One of Longfellow’s descendants, Layne Longfellow, will participate in a panel discussion Friday night at the University of Maine campus.
Among the events planned for the University of Maine’s Franco-American Center are the showing of a film about Maine’s Acadian people, a panel discussion, and traditional food and music, according to Lisa Desjardins Michaud, communications director for the center, which is housed in Crossland Hall.
Maine filmmaker Brenda Nasberg Jepson’s “The Story of the Acadians” will be screened at 6 p.m. Friday.
The video had its European premiere in France when Gov. John Baldacci presented the film to the French government during a trade mission in October 2005.
A panel discussion featuring Jepson, “Evangeline” scholar Francoise Paradis and Layne Longfellow will follow.
“It’s very important for the Acadians of today to know where they come from and why they are where they are today because of the many sacrifices made by those who came before them,” Michaud said in a telephone interview.
“Taking us back to France where it all started. Exploring the New World in search of a better life,” she said.
“The hard-working, inventive, friendly Acadians were a determined people. It’s important to keep their legacy alive and to pass down to future generations their history and culture,” she said.
“My hopes for those attending are they leave … that evening with a greater sense of what the Acadians accomplished before the ‘Grand Derangement’ and how they persevered after,” Michaud said, adding, “I am proud to be of Acadian and Quebecois descent.”
Jepson’s film shows how a nation without borders has survived for more than 250 years and has become even stronger for its struggles.

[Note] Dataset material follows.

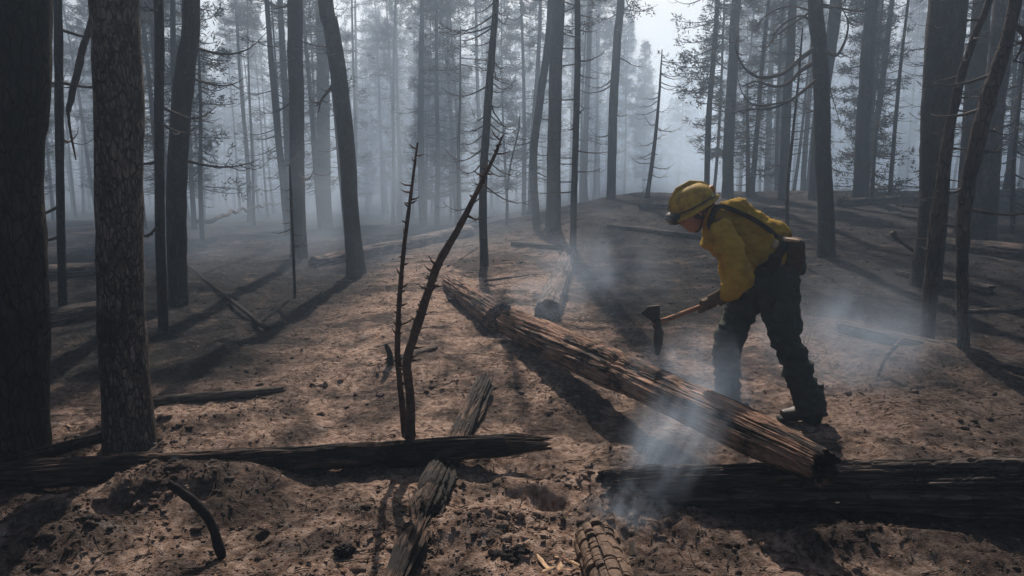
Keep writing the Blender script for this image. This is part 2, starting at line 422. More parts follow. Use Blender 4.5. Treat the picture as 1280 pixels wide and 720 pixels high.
# ------------------------------------------------------------------ logs: grooved, split and tapered, real cracks
def log_mesh(L, r0, r1, m, groove=.10, ngr=22, nseg=120, nl=170, seed=0, bend=.0, ends=(.03, .03), lump=.06, prof=None, notch=()):
    """log along local +X from 0 to L"""
    x = np.linspace(0, L, nl); a = np.arange(nseg) * 2 * PI / nseg
    Xg, A = np.meshgrid(x, a, indexing='ij')
    R = r0 + (r1 - r0) * Xg / L
    if prof: R = R * np.interp(Xg / L, [p[0] for p in prof], [p[1] for p in prof])
    for nt, nd, nw in notch:
        wob = nt * L + .05 * fbm(np.cos(A) * 1.5, np.sin(A) * 1.5, 0, 3, seed + 40)
        R = R * (1 - nd * np.exp(-((Xg - wob) / nw) ** 2))
    ca, sa = np.cos(A), np.sin(A)
    # long cracks: ridged noise stretched along the grain, with a slow twist
    tw = A + .15 * Xg + .10 * vn(Xg * 1.5, 0, 0, seed + 5)
    cx, sx = np.cos(tw), np.sin(tw)
    g1 = 1 - np.abs(fbm(cx * ngr * .16, sx * ngr * .16, Xg * .6, 2, seed)) * 2.2
    g2 = 1 - np.abs(fbm(cx * ngr * .42, sx * ngr * .42, Xg * 1.1, 2, seed + 11)) * 2.0
    g3 = 1 - np.abs(fbm(cx * ngr * .25, sx * ngr * .25, Xg * .45, 1, seed + 17)) * 3.2
    crack = np.clip(g1, 0, 1) ** 4 + .55 * np.clip(g2, 0, 1) ** 3 + .5 * np.clip(g3, 0, 1) ** 2
    chk = 1 - np.abs(fbm(cx * 4, sx * 4, Xg * 14, 2, seed + 23)) * 2.6
    crack = crack + .30 * np.clip(chk, 0, 1) ** 3 * sstep(-.2, .5, fbm(cx * 1.5, sx * 1.5, Xg * 1.6, 2, seed + 29))
    lum = fbm(ca * 1.2, sa * 1.2, Xg * 2.6, 3, seed + 7)
    K = 1 + lump * lum - groove * crack
    V = np.stack([Xg + 0 * A, R * K * ca, R * K * sa], -1)
    e0, e1 = ends
    V[..., 0] += np.where(Xg < L * .5, 1, 0) * e0 * fbm(ca * 3, sa * 3, 0, 2, seed + 20) * sstep(.35, 0, Xg / L) + np.where(Xg > L * .5, 1, 0) * e1 * fbm(ca * 3, sa * 3, 4, 2, seed + 21) * sstep(.65, 1, Xg / L)
    bz = bend * np.sin(PI * Xg / L) + .012 * L * .2 * vn(Xg * 1.1, 3, 0, seed)
    V[..., 2] += bz
    V = V.reshape(-1, 3)
    i = np.arange(nl - 1)[:, None] * nseg; j = np.arange(nseg)[None, :]; k = (j + 1) % nseg
    F = [tuple(f) for f in np.stack([i + j, i + k, i + nseg + k, i + nseg + j], -1).reshape(-1, 4).tolist()]
    # end faces: rings sinking towards the heart
    def endcap(base, inward, sd):
        nonlocal V
        ring = V[base:base + nseg]; c = ring.mean(0); prev = np.arange(base, base + nseg)
        for q, sc_ in enumerate((.8, .55, .3)):
            R_ = c + (ring - c) * sc_
            R_[:, 0] += inward * (.012 + .02 * q) * (1 + .8 * fbm(R_[:, 1] * 30, R_[:, 2] * 30, sd, 2, sd))
            st = len(V); V = np.vstack([V, R_])
            cur = np.arange(st, st + nseg)
            for j_ in range(nseg):
                k_ = (j_ + 1) % nseg
                f = (int(prev[j_]), int(prev[k_]), int(cur[k_]), int(cur[j_]))
                F.append(f if inward < 0 else f[::-1])
            prev = cur
        F.append(tuple(int(t_) for t_ in (prev if inward < 0 else prev[::-1])))
    endcap(0, 1, seed + 1); endcap((nl - 1) * nseg, -1, seed + 2)
    return mesh('log', V, F, m)
def lay(name, A, B, ra, rb, m, label, cat='log', **kw):
    A, B = Vector(A), Vector(B); d = B - A
    q = d.to_track_quat('X', 'Z')
    o = obj(name, log_mesh(d.length, ra, rb, m, **kw), mat=Matrix.Translation(A) @ q.to_matrix().to_4x4())
    if label: tag(o, label, cat)
    return o
def on(px, py, up=0.0):
    g = gp(px, py); return Vector((g.x, g.y, hz(g.x, g.y) + up))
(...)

While the story of the Acadians has been retold many times in different forms, Jepson’s documentary goes to the very beginnings of the saga – to St. Croix Island, off modern Calais, where the French first settled off the coast of Maine in 1604.
“I felt that to truly understand what had happened to the Acadians at the time of their deportation from their beloved Acadia in 1755, the viewer needed to understand where they were coming from – literally and metaphorically,” Jepson said.The quest to discover who the Acadians were took Jepson to various parts of coastal Maine and Nova Scotia for filming.
It also took her to France.
“I felt that to tell the whole story I needed to find out who these French people were who came to settle New France. Where did they come from in France? What were their lives like before they left? Why did they leave France?” she wondered.
It was in France that Jepson discovered the tragic and ironic ending for some of the Acadians. Hundreds of the Acadians rounded up and deported from Nova Scotia by the British in 1755 were sent to France to a refugee camp set up for them not 20 miles from the village their ancestors had left to settle the New World 138 years earlier.
Even more Acadians were dropped off up and down the Eastern Seaboard from Maine to Georgia.
Names heard in Maine such as Benoit, Daigle, Martin, Thibodeau and Theriault are good clues that the bearers of those names are of Acadian descent, as Jepson sees it.
“It may well be that the deportation is part of the reason Maine now has a population 40 percent of which are folk of French descent,” Jepson said.
In her film, Jepson explores how the first French settlers brought prefabricated homes with them from France to North America in 1604 as well as the settlers’ alliances with the American Indians who helped save their lives.
Jepson also looks at the innovative designs the French used in constructing their unique fortresses they built, as well as the intricate system of dikes they introduced after arriving in North America.